Il s’ensuit que la condition d’un risque d'un préjudice grave et définitif n'est pas remplie en l'espèce.
Au-delà, sur base d’un examen nécessairement sommaire des moyens et arguments développés de part et d’autre, étant rappelé que sous peine d’empiéter sur les compétences du juge du fond, le juge des référés ne saurait prendre position de manière péremptoire par rapport aux moyens invoqués au fond, le soussigné arrive à la conclusion provisoire qu’au stade actuel de l’instruction de l’affaire au fond, les moyens invoqués par la partie demanderesse, s’ils n’apparaissent pas dénués de fondement, se trouvent confrontés à des explications et thèses non moins plausibles de la part de la partie défenderesse, de sorte à appeler un examen approfondi dépassant manifestement la compétence au provisoire du soussigné, lequel ne peut que constater que les moyens invoqués à l’appui du recours au fond ne paraissent pas comme suffisamment sérieux pour justifier une mesure provisoire.
L’examen approfondi est plus particulièrement requis au niveau de la question centrale de savoir si le refus d’application des articles 9 et 10 de la recommandation MTR à la société XXX est légalement justifié et ne procède pas d’une erreur manifeste d’appréciation, notamment au niveau de l’application faite par l’ILR de la notion d'orientation des tarifs en fonction des coûts pour justifier la décision de l’application d’une tarification symétrique à l’égard de la société XXX. Aux yeux du soussigné, il paraît se poser, entre autres, la question de savoir si la société XXX, de par la composition de son actionnariat, auquel participe notamment, à raison de 50% du capital social, un opérateur historique, peut effectivement être considérée comme un nouveau venu sur le marché de la téléphonie mobile. Si la société XXX entend mettre, non sans raison, en balance sa constitution récente, en avril 2013, en tant que nouvelle entité juridique et son entrée sur le marché le 23 janvier 2014, il reste à savoir si l’analyse doit être essentiellement juridique ou s’il convient de préconiser une approche plus économique. L’analyse de ces questions dépasse cependant manifestement le pouvoir et la mission du juge du provisoire.
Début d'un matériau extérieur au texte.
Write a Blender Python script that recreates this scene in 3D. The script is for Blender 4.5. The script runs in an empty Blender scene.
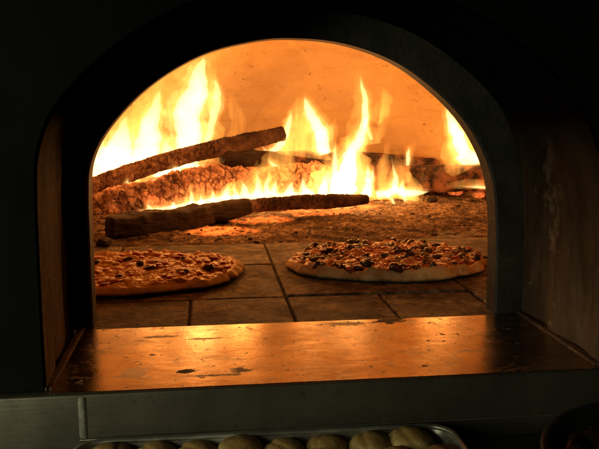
import bpy, bmesh, math, random
from mathutils import Vector, noise, Matrix
R = math.radians
sc = bpy.context.scene
col = sc.collection
rnd = random.Random(7)

# ------------------------------------------------------------------ helpers
def sub(v, b): return (v[0]-b[0], v[1]-b[1], v[2]-b[2])

def mesh(name, verts, faces, mat=None, parent=None, base=(0, 0, 0), smooth=True):
    me = bpy.data.meshes.new(name)
    me.from_pydata([sub(v, base) for v in verts], [], faces)
    if mat: me.materials.append(mat)
    me.validate(); me.update()
    bm = bmesh.new(); bm.from_mesh(me)
    bmesh.ops.recalc_face_normals(bm, faces=bm.faces)
    bm.to_mesh(me); bm.free()
    if smooth:
        for p in me.polygons: p.use_smooth = True
    o = bpy.data.objects.new(name, me); col.objects.link(o)
    if parent: o.parent = parent
    else: o.location = base
    return o

def tag(o, label=None, cat=None, group=None, kind=None):
    if label: o['label'] = label
    if cat: o['category'] = cat
    if group: o['group'] = group
    if kind: o['kind'] = kind
    return o

def thing(name, label, cat, loc=(0, 0, 0), group=None):
    o = bpy.data.objects.new(name, None); col.objects.link(o)
    o.location = loc; o.empty_display_size = .03
    return tag(o, label, cat, group)

class MB:
    def __init__(s): s.v = []; s.f = []
    def add(s, v, f):
        n = len(s.v); s.v += [tuple(x) for x in v]; s.f += [tuple(i+n for i in q) for q in f]
    def box(s, x0, x1, y0, y1, z0, z1, b=0.0):
        bm = bmesh.new()
        bmesh.ops.create_cube(bm, size=1)
        for v in bm.verts:
            v.co = Vector(((x0+x1)/2+v.co.x*(x1-x0), (y0+y1)/2+v.co.y*(y1-y0), (z0+z1)/2+v.co.z*(z1-z0)))
        if b > 0:
            bmesh.ops.bevel(bm, geom=list(bm.edges), offset=b, segments=2, affect='EDGES', profile=.5)
        bm.verts.index_update()
        s.add([v.co[:] for v in bm.verts], [[v.index for v in f.verts] for f in bm.faces]); bm.free()
    def build(s, name, mat, parent=None, base=(0, 0, 0), smooth=True):
        return mesh(name, s.v, s.f, mat, parent, base, smooth)

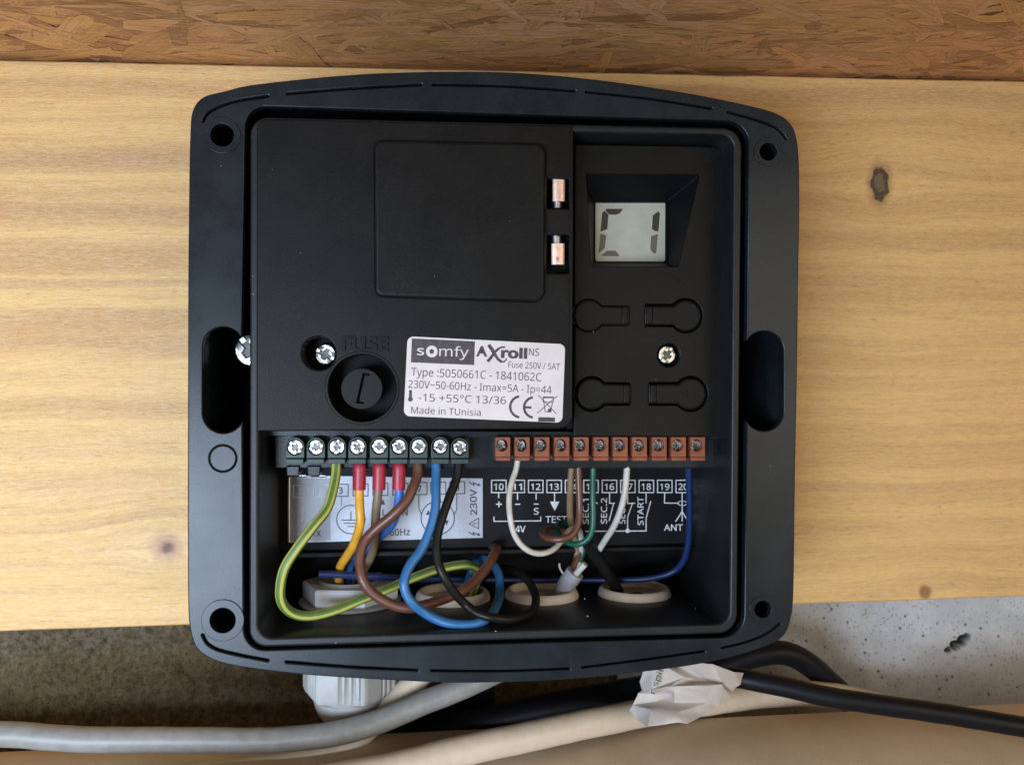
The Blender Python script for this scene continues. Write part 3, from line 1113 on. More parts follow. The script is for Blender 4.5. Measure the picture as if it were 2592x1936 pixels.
def crop(ox, oy, k):
    return lambda x, y: (ox + x / k, oy + y / k)


DM = crop(1420, 420, 5.5075)
KM = crop(1440, 740, 5.005)
trap = ppoly([DM(350, 112), DM(1938, 122), DM(1640, 1402), DM(425, 1402)], PY, 0.35, 4)


def keyhole(cx, cy, r, ex, half, y):
    """a round button with a tongue reaching to pixel ex"""
    c = q2(cx, cy, y)
    R, H = mm(r, y), mm(half, y)
    e = q2(ex, cy, y)[0]
    sg = 1 if e > c[0] else -1
    a0 = math.asin(H / R)
    arc = [(c[0] + sg * R * math.cos(a), c[1] + R * math.sin(a)) for a in np.linspace(a0, 2 * math.pi - a0, 40)]
    return arc + [(e, c[1] - H), (e, c[1] + H)]


BTN = [(1490, 799, 44, 1591, 27), (1736, 799, 43, 1633, 27), (1498, 997, 43, 1595, 28), (1748, 997, 44, 1643, 28)]
right_out = ppoly([(1455, 366), (1832, 372), (1824, 1105), (1452, 1105)], PY, [0.2, 3.2, 0.3, 0.2], 8)
rs_hole = pcirc(1693, 899, 31, PY, 36)
panel = mk('control_panel', plate([right_out, trap, rs_hole] + [keyhole(a, b, r + 1.8, ex, h + 1.8, PY) for a, b, r, ex, h in BTN], PY, 3.0, 0.25), M_COVER, box_root)
for (a, b, r, ex, h), nm in zip(BTN, ('', '', '', 'SET')):
    sg = 1 if ex > a else -1
    bt = mk('button', plate([keyhole(a, b, r - 1.8, ex + sg * 4, h - 1.8, PY)], PY - 0.45, 2.8, 0.8, 4), M_COVER, panel)
    mk('button_step', plate([ppoly([(ex - sg * 18, b - h + 5), (ex - sg * 2, b - h + 5), (ex - sg * 2, b + h - 5), (ex - sg * 18, b + h - 5)], PY, 0.2, 3)], PY - 0.75, 0.8, 0.3), M_COVER, bt)
    if nm:
        relief('raised_lettering', nm, a - 24, b + 8, a + 22, b + 8, 17, PY - 0.6, 0.3, M_COVER, bt, 0.1)
c = Q(1489, 796, PY)
mk('panel_back', plate([ppoly([(1440, 340), (1850, 340), (1845, 1120), (1440, 1120)], PY)], PY + 14, 2.0), M_DARK, panel)
mk('button_pit', plate([ppoly([(1440, 730), (1840, 730), (1836, 1110), (1440, 1110)], PY)], PY + 5.5, 1.0), M_DARK, panel)
p = Q(1689, 898, PY + 2.0)
screw('screw', mm(22.5, PY + 2), p, 2.2, panel)
rs = [[(1500 + dx, 700 + dy) for dx, dy in ()]]
mk('moulded_line', plate([slit([(1530, 690), (1478, 735)], 3, PY)], PY - 0.12, 0.3), M_COVER, panel)
mk('moulded_line', plate([slit([(1690, 690), (1740, 725)], 3, PY)], PY - 0.12, 0.3), M_COVER, panel)

DY = 20.0
lcd_in = ppoly([DM(455, 490), DM(1478, 490), DM(1478, 1350), DM(452, 1350)], DY, 0.7, 4)
disp = mk('display', plate([ppoly([DM(482, 518), DM(1455, 518), DM(1452, 1333), DM(478, 1330)], DY, [0.3, 0.3, 0.5, 0.7], 4)], DY, 0.6, 0.06), M_LCD, panel)
n = len(trap)
V = [(x, PY + 0.5, z) for x, z in trap] + [(x, DY - 0.02, z) for x, z in lcd_in]
well = mk('display_well', join((V, [(i, (i + 1) % n, n + (i + 1) % n, n + i) for i in range(n)]), plate([lcd_in], DY + 0.3, 0.5)), M_DARK, panel)
for k, seg in enumerate(([(630, 600), (865, 600), (815, 665), (770, 682), (670, 680), (620, 625)], [(575, 650), (608, 628), (660, 680), (648, 860), (640, 885), (550, 918)],
                         [(1360, 635), (1378, 665), (1358, 915), (1310, 910), (1268, 880), (1280, 690)],
                         [(550, 948), (610, 960), (630, 985), (610, 1150), (530, 1218), (525, 1190)], [(640, 1182), (760, 1182), (812, 1250), (800, 1262), (555, 1255)],
                         [(1350, 948), (1330, 1190), (1318, 1222), (1285, 1222), (1245, 1160), (1255, 985)])):
    mk('digit_segment', plate([ppoly([DM(*q) for q in seg], DY)], DY - 0.05, 0.06), M_SEGA if k < 3 else M_SEGB, disp)

# --- terminal strip and the two terminal blocks
strip = mk('terminal_strip', join(plate([ppoly([(692, 1100), (1846, 1100), (1844, 1186), (694, 1186)], 16, 0.6, 4)], 16, 22, 0.4),
                                  plate([ppoly([(652, 1088), (1850, 1096), (1850, 1112), (652, 1104)], 11)], 12, 12, 0.2)), M_BOX, box_root)
GX = [747, 799.3, 852.8, 904.6, 959.4, 1009.5, 1059.7, 1114, 1163.6]
GYc = [1132, 1132, 1131, 1131, 1130, 1130.5, 1130, 1130, 1133]
GY = 9.0
loops = []
for x, yc in zip(GX, GYc):
    a = q2(x, yc - 1, GY)
    w, b = mm(23, GY), q2(x, 1160, GY)[1]
    loops.append([(a[0] + w * math.cos(t), a[1] + w * 1.06 * math.sin(t)) for t in np.linspace(0, math.pi, 18)] + [(a[0] - w, b), (a[0] + w, b)])
    loops.append(circ(a[0], q2(x, yc, GY)[1], mm(19.3, GY), 30))
green = mk('terminal_block', join(plate(loops, GY, 6.0, 0.18),
                                  plate([ppoly([(x - 22, 1160.5), (x + 22, 1160.5), (x + 22, 1173), (x - 22, 1173)], GY, 0.15, 2) for x in GX], GY - 1.0, 6.0, 0.15),
                                  plate([ppoly([(722, 1104), (1190, 1104), (1190, 1170), (722, 1170)], GY)], GY + 5.2, 6.0)), M_GREEN, box_root)
green['label'] = 'dark green terminal block'
# tongues under the empty first terminals
mk('strip_teeth', plate([ppoly([(x - 17, 1174), (x + 17, 1174), (x + 15, 1200), (x - 15, 1200)], 20, 0.3, 3) for x in GX[:2]], 15, 10, 0.3), M_BOX, strip)
sm = None
for i, (x, yc) in enumerate(zip(GX, GYc)):
    cpt = Q(x, yc, GY + (0.3, 0.9, 0.4, 0.2, 0.8, 0.9, 0.6, 1.0, 1.3)[i])
    rot = (0.75, -0.25, 1.75, 0.7, 0.03, 0.3, -0.2, -0.3, 0.45)[i]
    if sm is None:
        sm = screw('terminal_screw', mm(18.0, GY), cpt, rot, green)
    else:
        copy_ob(sm, cpt, green, rot)
OX = [1273.5, 1322.5, 1372.5, 1423, 1472, 1522, 1571, 1619.5, 1669.5, 1718.5, 1767]
OY = 9.0
loops = []
for k, x in enumerate(OX):
    loops.append(ppoly([(x - 19.5, 1106), (x + 18.5, 1106), (x + 18.5, 1157), (x - 19.5, 1157)], OY, 0.25, 3))
    loops.append(pcirc(x - 3, 1127, 15.5, OY, 28))
orange = mk('terminal_block', join(plate(loops, OY, 6.0, 0.15),
                                   plate([ppoly([(x - 19, 1157.5), (x + 18, 1157.5), (x + 18, 1166), (x - 19, 1166)], OY, 0.15, 2) for x in OX], OY - 0.2, 6.0, 0.12),
                                   plate([ppoly([(1255, 1108), (1784, 1108), (1784, 1164), (1255, 1164)], OY)], OY + 5.2, 6.0)), M_ORANGE, box_root)
orange['label'] = 'orange terminal block'
sm = None
for i, x in enumerate(OX):
    cpt = Q(x - 7, 1127, OY + 2.2)
    rot = (0.4, 1.2, 0.05, 0.5, 0.9, 1.0, 0.8, 1.1, 1.4, 1.6, 1.0)[i]
    if sm is None:
        sm = screw('terminal_screw', mm(14.2, OY), cpt, rot, orange, M_TIN, M_STEELD)
    else:
        copy_ob(sm, cpt, orange, rot)

# --- wiring diagram panel deep in the tub
SY = 38.0
SM = crop(680, 1080, 3.687)
TM = crop(1200, 1080, 3.456)
dp = mk('diagram_panel', plate([ppoly([(686, 1150), (1800, 1150), (1795, 1392), (690, 1412)], SY, 0.6, 4)], SY, 15, 0.5), M_DARK, box_root)
sil = mk('silver_label', plate([ppoly([SM(190, 452), SM(1998, 482), SM(1998, 1035), SM(195, 1082)], SY - 0.15, 0.15, 3)], SY - 0.15, 0.14, 0.03), M_SILVER, dp)
M_LIP = plastic('clear_label_edge', (0.60, 0.61, 0.64), 0.16, 0.05, 1.0, 0.01, 3, metal=0.7)
for pts in ([SM(192, 470), SM(190, 760), SM(192, 1075)], [SM(205, 455), SM(270, 452), SM(345, 453)], [SM(398, 456), SM(460, 455), SM(535, 457)]):
    vf, uv = tube([Q(a, b, SY - 0.1) for a, b in pts], 0.55, 12)
    mk('label_edge', vf, M_LIP, sil, uv=uv, recalc=False)
ink, inw = Ink(SY - 0.17, SM), Ink(SY - 0.17, SM)
bx = [232, 417, 602, 788, 973, 1158, 1338, 1513, 1690]
for i, x in enumerate(bx):
    k = inw if i < 2 else ink
    y0, y1 = 545 - i * 4.2, 657 - i * 4.2
    k.rect(x, y0, x + 140, y1, 9)
    k.text(str(i + 1), x + 58 - 8, y1 - 24, x + 58 + (18 if i == 0 else 32), y1 - 24, 62, 0.25)
inw.line([(310, 655), (310, 880)], 13)
inw.line([(495, 655), (495, 710)], 12)
ink.line([(680, 650), (680, 735)], 6)
ink.ring(768, 865, 128, 137)
ink.line([(768, 790), (768, 868)], 9)
ink.line([(680, 870), (856, 870)], 8)
ink.line([(706, 900), (830, 900)], 8)
ink.line([(738, 930), (800, 930)], 8)
ink.poly([(1040, 725), (1090, 725), (1065, 675)])
ink.text('L', 1062, 825, 1096, 825, 58, 0.14)
ink.text('N', 1248, 825, 1298, 825, 58, 0.14)
ink.text('50-60Hz', 1010, 1018, 1320, 1010, 62, 0.14)
ink.text('TX', 400, 1022, 490, 1022, 56, 0.14)
ink.line([(1402, 634), (1402, 762), (1426, 818)], 9)
ink.line([(1756, 626), (1756, 772), (1732, 818)], 9)
ink.ring(1578, 850, 150, 160)
for a, b, s in ((1490, 800, 1), (1660, 895, -1)):
    ink.poly([(a - 24, b + 22 * s), (a, b - 26 * s), (a + 22, b + 22 * s)])
ink.text('230V', 1945, 822, 1940, 580, 62, 0.14)
ink.line([(1872, 905), (1960, 850), (1960, 950), (1872, 905)], 8)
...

Paraît encore mériter un examen approfondi la problématique de savoir si les redevances de terminaison redues par la société XXX, c’est-à-dire les charges fixées contractuellement pour lui permettre de bénéficier des services de full MVNO sur le réseau de son opérateur hôte, constituent, toujours dans une optique économique plutôt que juridique, un véritable obstacle sur le marché de détail entravant son entrée sur le marché et justifiant la récupération de ce coût par des tarifs différenciés.
Il suit de l’ensemble des considérations qui précèdent qu’aucune des deux conditions, pour le surplus cumulatives, tenant au risque d'un préjudice grave et définitif, d’une part, et au sérieux des moyens, d’autre part, ne sont remplies, de sorte qu’il y a lieu de rejeter la demande en sursis à exécution.
Au vu de l’issue du litige, la demande en allocation d’une indemnité de procédure d’un import de 5.000.- €, formulée par la société XXX, laisse d’être fondée.
Par ces motifs, le soussigné, président du tribunal administratif, statuant contradictoirement et en audience publique;
reçoit la requête en sursis à exécution en la forme;
au fond, la déclare non justifiée et en déboute;
rejette la demande en allocation d’une indemnité de procédure;
condamne la partie demanderesse aux frais.
Ainsi jugé et prononcé à l'audience publique du 2 juillet 2015 par M. CAMPILL, président du tribunal administratif, en présence de M. WEBER, greffier.